### Records supplied ###
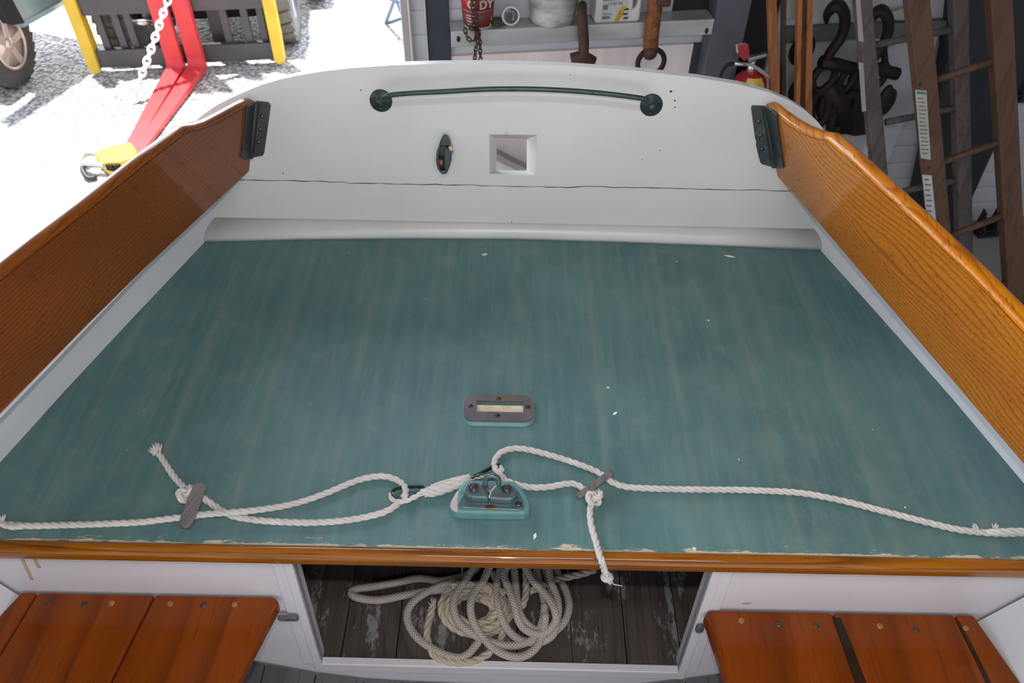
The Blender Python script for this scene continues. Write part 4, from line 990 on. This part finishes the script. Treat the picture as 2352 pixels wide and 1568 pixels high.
# ear plug dispenser style yellow ring object, jar lid on its side, clear saucer
c_ = W(1122, 41, .075); yr = thing('yellow_fitting', 'small yellow plastic fitting with a hole, leaning against the red-labelled tub', 'fitting', V((c_.x, c_.y, rz)))
g = MB(); g.torus(c_, .0095, .0045, FACE, 20, 8); g.tube([c_-V((0, 0, .010)), V((c_.x+.006, c_.y, rz+.002))], .007, 8); g.build('body', M['yellowpl'], yr)
c_ = on_shelf(1142, .05); g = MB(); g.lathe([(0, 0), (.028, 0), (.034, .008), (.033, .012), (.026, .005), (0, .004)], c_+V((0, 0, .001)), seg=28)
tag(g.build('saucer', M['glass'], base=c_), 'small dark glass saucer between the tub and the round ring', 'dish')
c_ = on_shelf(1173, .035)+V((0, 0, .033)); rg = thing('ring_gauge', 'round white-rimmed dark disc standing on edge on the shelf rail', 'ring', c_-V((0, 0, .033)))
g = MB(); g.torus(c_, .030, .0045, FACE+V((0, 0, .25)), 36, 10); g.build('rim', M['whiteplastic'], rg)
g = MB(); g.lathe([(0, .002), (.022, .003), (.029, 0), (.029, -.012), (0, -.012)], c_, FACE+V((0, 0, .25)), 30); g.build('disc', M['glass'], rg)
# white bucket
c_ = on_shelf(1268, .065); bk = thing('bucket', 'paint-smeared white bucket in the middle of the shelf rail', 'bucket', c_)
g = MB(); g.lathe([(0, 0), (.078, 0), (.084, .006), (.104, .19), (.110, .19), (.110, .20), (.098, .20), (.080, .01), (0, .01)], c_, seg=44); g.build('body', M['bucket'], bk)
# oil jug
c_ = on_shelf(1408, .055); jug = thing('oil_jug', 'white plastic oil jug with blue band and yellow stripe on its label', 'jug', c_)
Rz = Matrix.Rotation(WY, 3, 'Z')
def jb(x, y, z): return c_+Rz @ V((x, y, z))
pr_ = [(-.083, 0), (.083, 0), (.088, .01), (.088, .20), (.06, .235), (-.04, .235), (-.083, .20), (-.086, .01)]
hl = [(.056, .045), (.072, .055), (.072, .17), (.056, .18)]
g = MB(); g.holed([jb(x, -.045, z) for x, z in pr_], [jb(x, -.045, z) for x, z in hl], Rz @ V((0, .09, 0))); g.build('body', M['whiteplastic'], jug, bevel=.008, segs=3)
def lab(x0, x1, z0, z1, mat, off=.0456, name='label', sk=0):
    g = MB(); g.prism([jb(x0, -off, z0), jb(x1, -off, z0), jb(x1+sk, -off, z1), jb(x0+sk, -off, z1)], Rz @ V((0, .0006, 0))); return g.build(name, mat, jug)
lab(-.062, .040, .008, .20, M['paperw']); lab(-.062, .040, .083, .100, M['blueink'], .0462, 'blue_band'); lab(-.062, .040, .125, .16, M['blueink'], .0462, 'blue_band')
lab(-.014, .006, .004, .060, M['yellowink'], .0462, 'yellow_stripe', .026)
text_mesh('15W-40', .017, jb(-.014, -.0464, .071), M['greyink'], jug, Rz @ V((0, -1, 0)))
for x0, z0 in ((.020, .045), (.018, .028), (.022, .013)): lab(x0, x0+.018, z0, z0+.007, M['blackink'], .0462, 'print_mark', .004)
lab(-.058, -.040, .050, .068, M['greyink'], .0462, 'print_mark'); lab(-.058, -.028, .016, .026, M['greyink'], .0462, 'print_mark'); lab(-.058, -.022, .032, .035, M['greyink'], .0462, 'print_mark')
# chain hanging over the rail
def links(mb, path, L_=.022, r=.0026, wd=.55):
    P_ = resample(path, L_*.72); n_ = len(P_)
    for i in range(n_-1):
        c = (P_[i]+P_[i+1])/2; d = (P_[i+1]-P_[i]).normalized()
        up = d.orthogonal().normalized(); up = Matrix.Rotation(PI/2*(i % 2)+.35, 3, d) @ up; sd = d.cross(up)
        mb.tube([c+d*math.cos(2*PI*k/14)*L_/2+up*math.sin(2*PI*k/14)*L_*wd/2 for k in range(14)], r, 6, True)
ch = thing('chain', 'dark rusty chain hanging doubled over the left end of the shelf rail', 'chain', W(1095, 90, .12))
g = MB()
links(g, spline([W(1082, -30, .13), W(1086, 20, .13), W(1088, 60, .13), W(1100, 85, .13), W(1092, 115, .13), W(1090, 160, .13)], .004))
links(g, spline([W(1098, -30, .135), W(1094, 20, .135), W(1096, 60, .135), W(1102, 90, .135), W(1103, 120, .135), W(1105, 160, .135)], .004))
links(g, spline([W(1068, 66, .125), W(1072, 84, .135), W(1086, 96, .14), W(1096, 76, .14), W(1084, 64, .135), W(1074, 70, .13)], .004))
links(g, spline([W(1078, 60, .145), W(1090, 72, .15), W(1100, 68, .145), W(1092, 90, .15)], .004))
g.build('links', M['rust'], ch)
# hook hanging edge-on, and rusty shackle with a ring
hk = thing('hanging_hook', 'brown iron hook hanging edge-on over the shelf rail between bucket and jug', 'hook', W(1340, 60, .12))
g = MB(); path = spline([W(1338, 28, .04), W(1338, 14, .06), W(1338, 14, .10), W(1337, 35, .135), W(1339, 70, .14), W(1341, 105, .14), W(1338, 150, .14)], .006)
g.tube(path, [.012+.008*min(1, i/len(path)*2.2) for i in range(len(path))], 12); g.build('shank', M['rust'], hk)
g = MB(); g.tube([W(1312, 136, .14), W(1340, 128, .14), W(1362, 142, .14)], .022, 10); g.build('eye', M['rust'], hk)
sh = thing('shackle', 'orange-rusted shackle with a steel ring hanging near the right of the shelf rail', 'shackle', W(1495, 60, .12))
g = MB(); path = spline([W(1506, -30, .12), W(1504, 10, .125), W(1500, 45, .13), W(1496, 80, .13), W(1494, 112, .13)], .006); g.tube(path, .026, 12, flat=(1.1, .7))
g.build('shank', M['rustor'], sh)
g = MB(); c_ = W(1494, 122, .14); g.lathe([(0, .016), (.020, .014), (.028, 0), (.022, -.018), (0, -.02)], c_, FACE, 20); g.build('bolt_head', M['rust'], sh)
g = MB(); c_ = W(1495, 143, .125); g.torus(c_, .052, .010, FACE, 32, 10, 1.0); g.build('ring', M['blackiron'], sh)
g = MB(); g.box(W(1525, -8, .13), (.05, .05, .06)); g.build('pin_nut', M['rust'], sh, bevel=.008)
# fire extinguisher
c_ = W(1704, 240, .16); c_.z = W(1704, 162, .16).z
ex_ = thing('fire_extinguisher', 'red fire extinguisher with silver lever handles and yellow label at the grey column', 'fire extinguisher', V((c_.x, c_.y, c_.z-.4)))
g = MB(); g.lathe([(0, -.42), (.060, -.42), (.066, -.41), (.066, -.055), (.060, -.030), (.040, -.008), (.020, 0), (.018, .012), (0, .012)], c_+V((.012, 0, -.005)), seg=36); g.build('cylinder', M['extred'], ex_)
g = MB(); L_ = []
cy = c_+V((.012, 0, -.005)); arc = [Matrix.Rotation(a, 3, 'Z') @ FACE for a in [-.75+1.35*k/12 for k in range(13)]]
for z_, r_ in ((-.30, .0665), (-.055, .0665), (-.030, .0608), (-.010, .042)):
    L_ += [cy+d_*r_+V((0, 0, z_)) for d_ in arc]
g.add(L_, [(i*13+k, i*13+k+1, (i+1)*13+k+1, (i+1)*13+k) for i in range(3) for k in range(12)], True); g.build('label', M['yellowpl'], ex_)
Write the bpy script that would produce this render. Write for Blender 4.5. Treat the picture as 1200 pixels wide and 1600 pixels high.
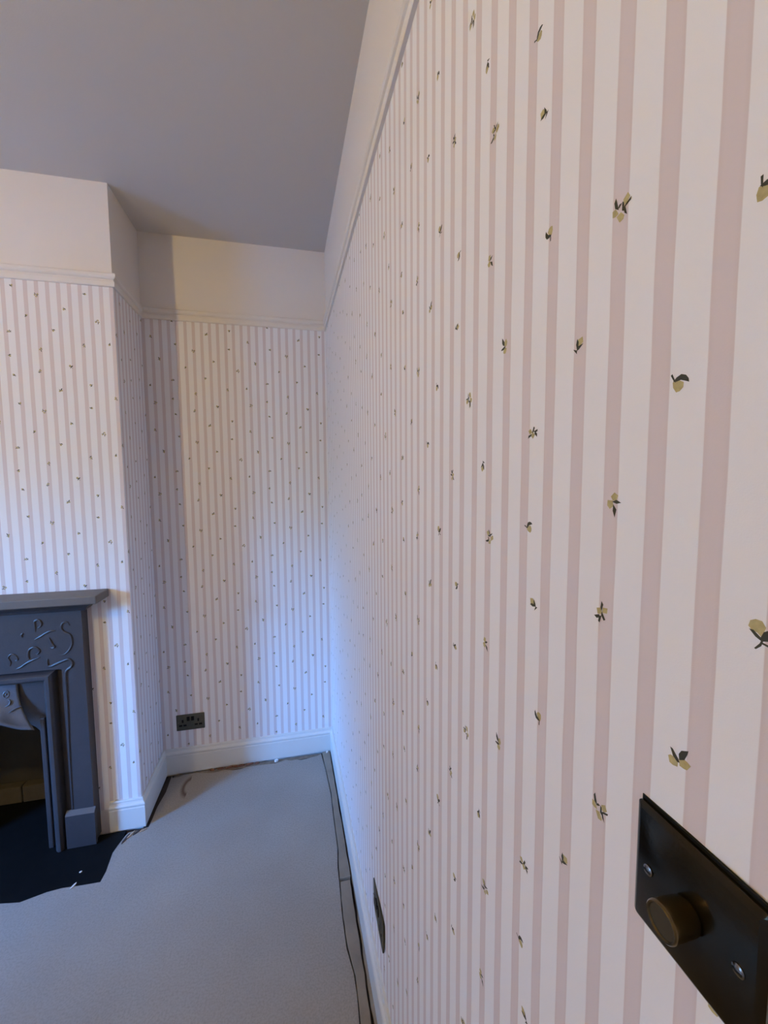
###
Reproduce each entry precisely. Leave the pictures out.

▸ Correct result:
The Blender Python script for this scene continues. Write part 4, from line 990 on. This part finishes the script. Treat the picture as 2352 pixels wide and 1568 pixels high.
# ear plug dispenser style yellow ring object, jar lid on its side, clear saucer
c_ = W(1122, 41, .075); yr = thing('yellow_fitting', 'small yellow plastic fitting with a hole, leaning against the red-labelled tub', 'fitting', V((c_.x, c_.y, rz)))
g = MB(); g.torus(c_, .0095, .0045, FACE, 20, 8); g.tube([c_-V((0, 0, .010)), V((c_.x+.006, c_.y, rz+.002))], .007, 8); g.build('body', M['yellowpl'], yr)
c_ = on_shelf(1142, .05); g = MB(); g.lathe([(0, 0), (.028, 0), (.034, .008), (.033, .012), (.026, .005), (0, .004)], c_+V((0, 0, .001)), seg=28)
tag(g.build('saucer', M['glass'], base=c_), 'small dark glass saucer between the tub and the round ring', 'dish')
c_ = on_shelf(1173, .035)+V((0, 0, .033)); rg = thing('ring_gauge', 'round white-rimmed dark disc standing on edge on the shelf rail', 'ring', c_-V((0, 0, .033)))
g = MB(); g.torus(c_, .030, .0045, FACE+V((0, 0, .25)), 36, 10); g.build('rim', M['whiteplastic'], rg)
g = MB(); g.lathe([(0, .002), (.022, .003), (.029, 0), (.029, -.012), (0, -.012)], c_, FACE+V((0, 0, .25)), 30); g.build('disc', M['glass'], rg)
# white bucket
c_ = on_shelf(1268, .065); bk = thing('bucket', 'paint-smeared white bucket in the middle of the shelf rail', 'bucket', c_)
g = MB(); g.lathe([(0, 0), (.078, 0), (.084, .006), (.104, .19), (.110, .19), (.110, .20), (.098, .20), (.080, .01), (0, .01)], c_, seg=44); g.build('body', M['bucket'], bk)
# oil jug
c_ = on_shelf(1408, .055); jug = thing('oil_jug', 'white plastic oil jug with blue band and yellow stripe on its label', 'jug', c_)
Rz = Matrix.Rotation(WY, 3, 'Z')
def jb(x, y, z): return c_+Rz @ V((x, y, z))
pr_ = [(-.083, 0), (.083, 0), (.088, .01), (.088, .20), (.06, .235), (-.04, .235), (-.083, .20), (-.086, .01)]
hl = [(.056, .045), (.072, .055), (.072, .17), (.056, .18)]
g = MB(); g.holed([jb(x, -.045, z) for x, z in pr_], [jb(x, -.045, z) for x, z in hl], Rz @ V((0, .09, 0))); g.build('body', M['whiteplastic'], jug, bevel=.008, segs=3)
def lab(x0, x1, z0, z1, mat, off=.0456, name='label', sk=0):
    g = MB(); g.prism([jb(x0, -off, z0), jb(x1, -off, z0), jb(x1+sk, -off, z1), jb(x0+sk, -off, z1)], Rz @ V((0, .0006, 0))); return g.build(name, mat, jug)
lab(-.062, .040, .008, .20, M['paperw']); lab(-.062, .040, .083, .100, M['blueink'], .0462, 'blue_band'); lab(-.062, .040, .125, .16, M['blueink'], .0462, 'blue_band')
lab(-.014, .006, .004, .060, M['yellowink'], .0462, 'yellow_stripe', .026)
text_mesh('15W-40', .017, jb(-.014, -.0464, .071), M['greyink'], jug, Rz @ V((0, -1, 0)))
for x0, z0 in ((.020, .045), (.018, .028), (.022, .013)): lab(x0, x0+.018, z0, z0+.007, M['blackink'], .0462, 'print_mark', .004)
lab(-.058, -.040, .050, .068, M['greyink'], .0462, 'print_mark'); lab(-.058, -.028, .016, .026, M['greyink'], .0462, 'print_mark'); lab(-.058, -.022, .032, .035, M['greyink'], .0462, 'print_mark')
# chain hanging over the rail
def links(mb, path, L_=.022, r=.0026, wd=.55):
    P_ = resample(path, L_*.72); n_ = len(P_)
    for i in range(n_-1):
        c = (P_[i]+P_[i+1])/2; d = (P_[i+1]-P_[i]).normalized()
        up = d.orthogonal().normalized(); up = Matrix.Rotation(PI/2*(i % 2)+.35, 3, d) @ up; sd = d.cross(up)
        mb.tube([c+d*math.cos(2*PI*k/14)*L_/2+up*math.sin(2*PI*k/14)*L_*wd/2 for k in range(14)], r, 6, True)
ch = thing('chain', 'dark rusty chain hanging doubled over the left end of the shelf rail', 'chain', W(1095, 90, .12))
g = MB()
links(g, spline([W(1082, -30, .13), W(1086, 20, .13), W(1088, 60, .13), W(1100, 85, .13), W(1092, 115, .13), W(1090, 160, .13)], .004))
links(g, spline([W(1098, -30, .135), W(1094, 20, .135), W(1096, 60, .135), W(1102, 90, .135), W(1103, 120, .135), W(1105, 160, .135)], .004))
links(g, spline([W(1068, 66, .125), W(1072, 84, .135), W(1086, 96, .14), W(1096, 76, .14), W(1084, 64, .135), W(1074, 70, .13)], .004))
links(g, spline([W(1078, 60, .145), W(1090, 72, .15), W(1100, 68, .145), W(1092, 90, .15)], .004))
g.build('links', M['rust'], ch)
# hook hanging edge-on, and rusty shackle with a ring
hk = thing('hanging_hook', 'brown iron hook hanging edge-on over the shelf rail between bucket and jug', 'hook', W(1340, 60, .12))
g = MB(); path = spline([W(1338, 28, .04), W(1338, 14, .06), W(1338, 14, .10), W(1337, 35, .135), W(1339, 70, .14), W(1341, 105, .14), W(1338, 150, .14)], .006)
g.tube(path, [.012+.008*min(1, i/len(path)*2.2) for i in range(len(path))], 12); g.build('shank', M['rust'], hk)
g = MB(); g.tube([W(1312, 136, .14), W(1340, 128, .14), W(1362, 142, .14)], .022, 10); g.build('eye', M['rust'], hk)
sh = thing('shackle', 'orange-rusted shackle with a steel ring hanging near the right of the shelf rail', 'shackle', W(1495, 60, .12))
g = MB(); path = spline([W(1506, -30, .12), W(1504, 10, .125), W(1500, 45, .13), W(1496, 80, .13), W(1494, 112, .13)], .006); g.tube(path, .026, 12, flat=(1.1, .7))
g.build('shank', M['rustor'], sh)
g = MB(); c_ = W(1494, 122, .14); g.lathe([(0, .016), (.020, .014), (.028, 0), (.022, -.018), (0, -.02)], c_, FACE, 20); g.build('bolt_head', M['rust'], sh)
g = MB(); c_ = W(1495, 143, .125); g.torus(c_, .052, .010, FACE, 32, 10, 1.0); g.build('ring', M['blackiron'], sh)
g = MB(); g.box(W(1525, -8, .13), (.05, .05, .06)); g.build('pin_nut', M['rust'], sh, bevel=.008)
# fire extinguisher
c_ = W(1704, 240, .16); c_.z = W(1704, 162, .16).z
ex_ = thing('fire_extinguisher', 'red fire extinguisher with silver lever handles and yellow label at the grey column', 'fire extinguisher', V((c_.x, c_.y, c_.z-.4)))
g = MB(); g.lathe([(0, -.42), (.060, -.42), (.066, -.41), (.066, -.055), (.060, -.030), (.040, -.008), (.020, 0), (.018, .012), (0, .012)], c_+V((.012, 0, -.005)), seg=36); g.build('cylinder', M['extred'], ex_)
g = MB(); L_ = []
cy = c_+V((.012, 0, -.005)); arc = [Matrix.Rotation(a, 3, 'Z') @ FACE for a in [-.75+1.35*k/12 for k in range(13)]]
for z_, r_ in ((-.30, .0665), (-.055, .0665), (-.030, .0608), (-.010, .042)):
    L_ += [cy+d_*r_+V((0, 0, z_)) for d_ in arc]
g.add(L_, [(i*13+k, i*13+k+1, (i+1)*13+k+1, (i+1)*13+k) for i in range(3) for k in range(12)], True); g.build('label', M['yellowpl'], ex_)
Write the bpy script that would produce this render. Write for Blender 4.5. Treat the picture as 1200 pixels wide and 1600 pixels high.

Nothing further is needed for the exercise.